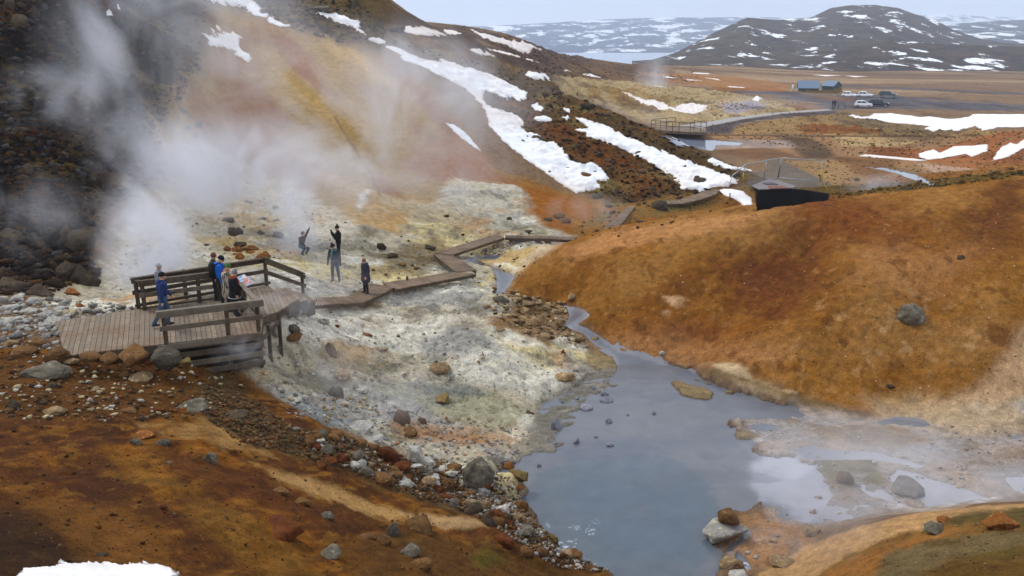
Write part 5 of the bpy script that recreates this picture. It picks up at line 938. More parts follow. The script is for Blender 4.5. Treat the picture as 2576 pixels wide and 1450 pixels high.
# outer back rail, falling beside the steps
OL = Vector((-12.72, 28.85, ZD)); OC2 = OC + Vector((0, .02, 0)); OE = atz(*KH([(1590, 760)])[0], 4.1); OM = g1(KG, 738, 622)
for p in (OL, OM, OC2): post(p, ZD + 1.0)
post(OE, 4.95, 3.6)
a, b = OL + UPV * 1.03, OC2 + UPV * 1.03; rail(a, b, .17, .05); sd_ = off(OL, OC2); rail(OL + UPV * .92 - sd_, OC2 + UPV * .92 - sd_, .05, .16); rail(OL + UPV * .52 - sd_, OC2 + UPV * .52 - sd_, .05, .14); rail(OL + UPV * .10 + sd_, OC2 + UPV * .10 + sd_, .05, .10)
b2 = Vector((OE.x, OE.y, 4.98)); rail(OC2 + UPV * 1.035, b2 + UPV * .005, .17, .055); s2 = off(OC2, OE); rail(OC2 + UPV * .90 + s2, b2 - UPV * .13 + s2, .05, .14); rail(OC2 + UPV * .50 + s2, b2 - UPV * .50 + s2, .05, .14)
# inner rail
IL = g1(KG, 240, 780); IM = g1(KG, 905, 690); IE = g1(KG, 1130, 655)
IE = IL + (IM - IL).normalized() * ((IE - IL).length)
for p in (IL, IM, IE): post(p, ZD + .98)
rail(IL + UPV * 1.0, IE + UPV * 1.0, .16, .05); s3 = off(IL, IE); rail(IL + UPV * .90 + s3, IE + UPV * .90 + s3, .05, .15, wrl); rail(IL + UPV * .52 + s3, IE + UPV * .52 + s3, .05, .15, wgr); rail(IL + UPV * .08 + s3, IE + UPV * .08 + s3, .05, .06)
rail(OL + UPV * .98 + Vector((-.04, 0, 0)), IL + UPV * .96, .16, .05); rail(OL + UPV * .48, IL + UPV * .48, .05, .14)
# front rail and its return
F0 = g1(KG, 500, 1185); F1 = g1(KG, 1252, 1090); F2 = g1(KG, 1618, 1040); SP = g1(KG, 1420, 808)
F1 = F0 + (F2 - F0) * ((F1 - F0).length / (F2 - F0).length)
for p, zb in ((F0, 4.3), (F1, 4.0), (F2, 3.55)): post(p, ZD + .97, zb)
post(SP, ZD + .97)
rail(F0 + UPV * 1.0, F2 + UPV * 1.0, .16, .045, wgr, over=.2); s4 = off(F0, F2); rail(F0 + UPV * .90 + s4, F2 + UPV * .90 + s4, .05, .17, wgr, over=.2); rail(F0 + UPV * .48 + s4, F2 + UPV * .48 + s4, .05, .15, wgr, over=.14)
rail(F2 + UPV * 1.004, SP + UPV * 1.004, .16, .04, wgr, over=.05); s5 = off(F2, SP); rail(F2 + UPV * .88 + s5, SP + UPV * .88 + s5, .05, .14, wrl, over=0); rail(F2 + UPV * .45 + s5, SP + UPV * .45 + s5, .05, .14, wrl, over=0)
# boards closing the space under the deck
fa_ = F0 + ee * -.2; fb_ = F2 + ee * .05
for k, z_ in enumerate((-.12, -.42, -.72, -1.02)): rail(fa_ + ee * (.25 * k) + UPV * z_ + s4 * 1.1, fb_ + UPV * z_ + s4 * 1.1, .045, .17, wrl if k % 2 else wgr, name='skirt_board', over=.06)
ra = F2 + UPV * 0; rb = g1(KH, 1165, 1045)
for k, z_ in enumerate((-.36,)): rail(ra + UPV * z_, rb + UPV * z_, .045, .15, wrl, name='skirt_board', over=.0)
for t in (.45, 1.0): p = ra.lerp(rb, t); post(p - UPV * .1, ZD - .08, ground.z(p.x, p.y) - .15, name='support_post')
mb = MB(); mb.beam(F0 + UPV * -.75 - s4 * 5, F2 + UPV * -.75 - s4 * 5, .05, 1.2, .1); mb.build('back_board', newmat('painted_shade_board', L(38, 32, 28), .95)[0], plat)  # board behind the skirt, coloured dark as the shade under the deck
# steps
tr = [([(1070, 665), (1355, 645), (1530, 820), (1340, 930)], 4.80), ([(1372, 668), (1440, 700), (1668, 842), (1540, 880)], 4.5), ([(1455, 712), (1640, 755), (1792, 862), (1668, 905)], 4.2)]
for pts, z_ in tr:
    q = [g1(KH, x, y, z_) for x, y in pts]; c_ = sum(q, Vector()) / 4; nb = 4 if z_ > 4.7 else 2; mb = MB()
    for k in range(nb): t0, t1 = k / nb, (k + .93) / nb; mb.prism([q[0].lerp(q[1], t0), q[0].lerp(q[1], t1), q[3].lerp(q[2], t1), q[3].lerp(q[2], t0)], .05)
    st_ = mb.build('step', wbw, plat); mb = MB(); mb.prism([c_ + (v - c_) * .96 - UPV * .055 for v in q], .5, .2); mb.build('riser', wrl, st_)
# sign
sg = empty('information_sign', tuple(SP), 'tilted information panel with a red and blue picture at the deck rail corner', 'sign')
q = [g1(KG, 1440, 352, 6.12), g1(KG, 1562, 455, 6.06), g1(KG, 1418, 515, 5.86)]; q.append(q[0] + q[2] - q[1])
sm, nt, b = newmat('sign_picture', (.5, .5, .5), .35); t = N(nt, 'ShaderNodeNewGeometry'); n = N(nt, 'ShaderNodeTexNoise', i_Scale=3.6, i_Detail=2.0, i_Distortion=1.2); nt.links.new(t.outputs['Position'], n.inputs['Vector'])
rp = N(nt, 'ShaderNodeValToRGB'); nt.links.new(n.outputs['Fac'], rp.inputs[0]); cr = rp.color_ramp; cr.interpolation = 'CONSTANT'
for k, (p_, c_) in enumerate([(0, L(186, 96, 70)), (.46, L(206, 128, 104)), (.52, L(96, 140, 190)), (.57, L(186, 206, 222)), (.61, L(70, 110, 170))]):
    e = cr.elements[k] if k < 2 else cr.elements.new(p_); e.position = p_; e.color = (*c_, 1)
nt.links.new(rp.outputs[0], b.inputs['Base Color'])
mb = MB(); mb.prism(q, .03); mb.build('board', newmat('sign_board', L(176, 182, 190), .4)[0], sg)
mb = MB(); c_ = sum(q, Vector()) / 4; mb.prism([c_ + (v - c_) * .90 + UPV * .006 for v in q], .004); mb.build('picture', sm, sg)
white = newmat('sign_ink', L(226, 230, 232), .4)[0]; gsm = newmat('sign_green', L(96, 170, 120), .4)[0]
mb = MB(); e1 = (q[1] - q[0]); e2 = (q[3] - q[0]); 
for k in range(3): a = q[0] + e1 * .08 + e2 * (.10 + .07 * k) + UPV * .012; mb.prism([a, a + e1 * .30, a + e1 * .30 + e2 * .035, a + e2 * .035], .002)
mb.build('caption', white, sg)
a = q[2] + (c_ - q[2]) * .55 + UPV * .012; mb = MB(); mb.prism([a, a - e1 * .16, a - e1 * .16 - e2 * .06, a - e2 * .06], .002); mb.build('map_key', gsm, sg)
mb = MB(); mb.beam((c_.x, c_.y, ZD - .05), (c_.x, c_.y, c_.z - .04), .09, .09, up=(0, 1, 0)); mb.build('post', wrl, sg)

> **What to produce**
Skip the pictures, then retype every line above exactly.

> **The answer**
Write part 5 of the bpy script that recreates this picture. It picks up at line 938. More parts follow. The script is for Blender 4.5. Treat the picture as 2576 pixels wide and 1450 pixels high.
# outer back rail, falling beside the steps
OL = Vector((-12.72, 28.85, ZD)); OC2 = OC + Vector((0, .02, 0)); OE = atz(*KH([(1590, 760)])[0], 4.1); OM = g1(KG, 738, 622)
for p in (OL, OM, OC2): post(p, ZD + 1.0)
post(OE, 4.95, 3.6)
a, b = OL + UPV * 1.03, OC2 + UPV * 1.03; rail(a, b, .17, .05); sd_ = off(OL, OC2); rail(OL + UPV * .92 - sd_, OC2 + UPV * .92 - sd_, .05, .16); rail(OL + UPV * .52 - sd_, OC2 + UPV * .52 - sd_, .05, .14); rail(OL + UPV * .10 + sd_, OC2 + UPV * .10 + sd_, .05, .10)
b2 = Vector((OE.x, OE.y, 4.98)); rail(OC2 + UPV * 1.035, b2 + UPV * .005, .17, .055); s2 = off(OC2, OE); rail(OC2 + UPV * .90 + s2, b2 - UPV * .13 + s2, .05, .14); rail(OC2 + UPV * .50 + s2, b2 - UPV * .50 + s2, .05, .14)
# inner rail
IL = g1(KG, 240, 780); IM = g1(KG, 905, 690); IE = g1(KG, 1130, 655)
IE = IL + (IM - IL).normalized() * ((IE - IL).length)
for p in (IL, IM, IE): post(p, ZD + .98)
rail(IL + UPV * 1.0, IE + UPV * 1.0, .16, .05); s3 = off(IL, IE); rail(IL + UPV * .90 + s3, IE + UPV * .90 + s3, .05, .15, wrl); rail(IL + UPV * .52 + s3, IE + UPV * .52 + s3, .05, .15, wgr); rail(IL + UPV * .08 + s3, IE + UPV * .08 + s3, .05, .06)
rail(OL + UPV * .98 + Vector((-.04, 0, 0)), IL + UPV * .96, .16, .05); rail(OL + UPV * .48, IL + UPV * .48, .05, .14)
# front rail and its return
F0 = g1(KG, 500, 1185); F1 = g1(KG, 1252, 1090); F2 = g1(KG, 1618, 1040); SP = g1(KG, 1420, 808)
F1 = F0 + (F2 - F0) * ((F1 - F0).length / (F2 - F0).length)
for p, zb in ((F0, 4.3), (F1, 4.0), (F2, 3.55)): post(p, ZD + .97, zb)
post(SP, ZD + .97)
rail(F0 + UPV * 1.0, F2 + UPV * 1.0, .16, .045, wgr, over=.2); s4 = off(F0, F2); rail(F0 + UPV * .90 + s4, F2 + UPV * .90 + s4, .05, .17, wgr, over=.2); rail(F0 + UPV * .48 + s4, F2 + UPV * .48 + s4, .05, .15, wgr, over=.14)
rail(F2 + UPV * 1.004, SP + UPV * 1.004, .16, .04, wgr, over=.05); s5 = off(F2, SP); rail(F2 + UPV * .88 + s5, SP + UPV * .88 + s5, .05, .14, wrl, over=0); rail(F2 + UPV * .45 + s5, SP + UPV * .45 + s5, .05, .14, wrl, over=0)
# boards closing the space under the deck
fa_ = F0 + ee * -.2; fb_ = F2 + ee * .05
for k, z_ in enumerate((-.12, -.42, -.72, -1.02)): rail(fa_ + ee * (.25 * k) + UPV * z_ + s4 * 1.1, fb_ + UPV * z_ + s4 * 1.1, .045, .17, wrl if k % 2 else wgr, name='skirt_board', over=.06)
ra = F2 + UPV * 0; rb = g1(KH, 1165, 1045)
for k, z_ in enumerate((-.36,)): rail(ra + UPV * z_, rb + UPV * z_, .045, .15, wrl, name='skirt_board', over=.0)
for t in (.45, 1.0): p = ra.lerp(rb, t); post(p - UPV * .1, ZD - .08, ground.z(p.x, p.y) - .15, name='support_post')
mb = MB(); mb.beam(F0 + UPV * -.75 - s4 * 5, F2 + UPV * -.75 - s4 * 5, .05, 1.2, .1); mb.build('back_board', newmat('painted_shade_board', L(38, 32, 28), .95)[0], plat)  # board behind the skirt, coloured dark as the shade under the deck
# steps
tr = [([(1070, 665), (1355, 645), (1530, 820), (1340, 930)], 4.80), ([(1372, 668), (1440, 700), (1668, 842), (1540, 880)], 4.5), ([(1455, 712), (1640, 755), (1792, 862), (1668, 905)], 4.2)]
for pts, z_ in tr:
    q = [g1(KH, x, y, z_) for x, y in pts]; c_ = sum(q, Vector()) / 4; nb = 4 if z_ > 4.7 else 2; mb = MB()
    for k in range(nb): t0, t1 = k / nb, (k + .93) / nb; mb.prism([q[0].lerp(q[1], t0), q[0].lerp(q[1], t1), q[3].lerp(q[2], t1), q[3].lerp(q[2], t0)], .05)
    st_ = mb.build('step', wbw, plat); mb = MB(); mb.prism([c_ + (v - c_) * .96 - UPV * .055 for v in q], .5, .2); mb.build('riser', wrl, st_)
# sign
sg = empty('information_sign', tuple(SP), 'tilted information panel with a red and blue picture at the deck rail corner', 'sign')
q = [g1(KG, 1440, 352, 6.12), g1(KG, 1562, 455, 6.06), g1(KG, 1418, 515, 5.86)]; q.append(q[0] + q[2] - q[1])
sm, nt, b = newmat('sign_picture', (.5, .5, .5), .35); t = N(nt, 'ShaderNodeNewGeometry'); n = N(nt, 'ShaderNodeTexNoise', i_Scale=3.6, i_Detail=2.0, i_Distortion=1.2); nt.links.new(t.outputs['Position'], n.inputs['Vector'])
rp = N(nt, 'ShaderNodeValToRGB'); nt.links.new(n.outputs['Fac'], rp.inputs[0]); cr = rp.color_ramp; cr.interpolation = 'CONSTANT'
for k, (p_, c_) in enumerate([(0, L(186, 96, 70)), (.46, L(206, 128, 104)), (.52, L(96, 140, 190)), (.57, L(186, 206, 222)), (.61, L(70, 110, 170))]):
    e = cr.elements[k] if k < 2 else cr.elements.new(p_); e.position = p_; e.color = (*c_, 1)
nt.links.new(rp.outputs[0], b.inputs['Base Color'])
mb = MB(); mb.prism(q, .03); mb.build('board', newmat('sign_board', L(176, 182, 190), .4)[0], sg)
mb = MB(); c_ = sum(q, Vector()) / 4; mb.prism([c_ + (v - c_) * .90 + UPV * .006 for v in q], .004); mb.build('picture', sm, sg)
white = newmat('sign_ink', L(226, 230, 232), .4)[0]; gsm = newmat('sign_green', L(96, 170, 120), .4)[0]
mb = MB(); e1 = (q[1] - q[0]); e2 = (q[3] - q[0]); 
for k in range(3): a = q[0] + e1 * .08 + e2 * (.10 + .07 * k) + UPV * .012; mb.prism([a, a + e1 * .30, a + e1 * .30 + e2 * .035, a + e2 * .035], .002)
mb.build('caption', white, sg)
a = q[2] + (c_ - q[2]) * .55 + UPV * .012; mb = MB(); mb.prism([a, a - e1 * .16, a - e1 * .16 - e2 * .06, a - e2 * .06], .002); mb.build('map_key', gsm, sg)
mb = MB(); mb.beam((c_.x, c_.y, ZD - .05), (c_.x, c_.y, c_.z - .04), .09, .09, up=(0, 1, 0)); mb.build('post', wrl, sg)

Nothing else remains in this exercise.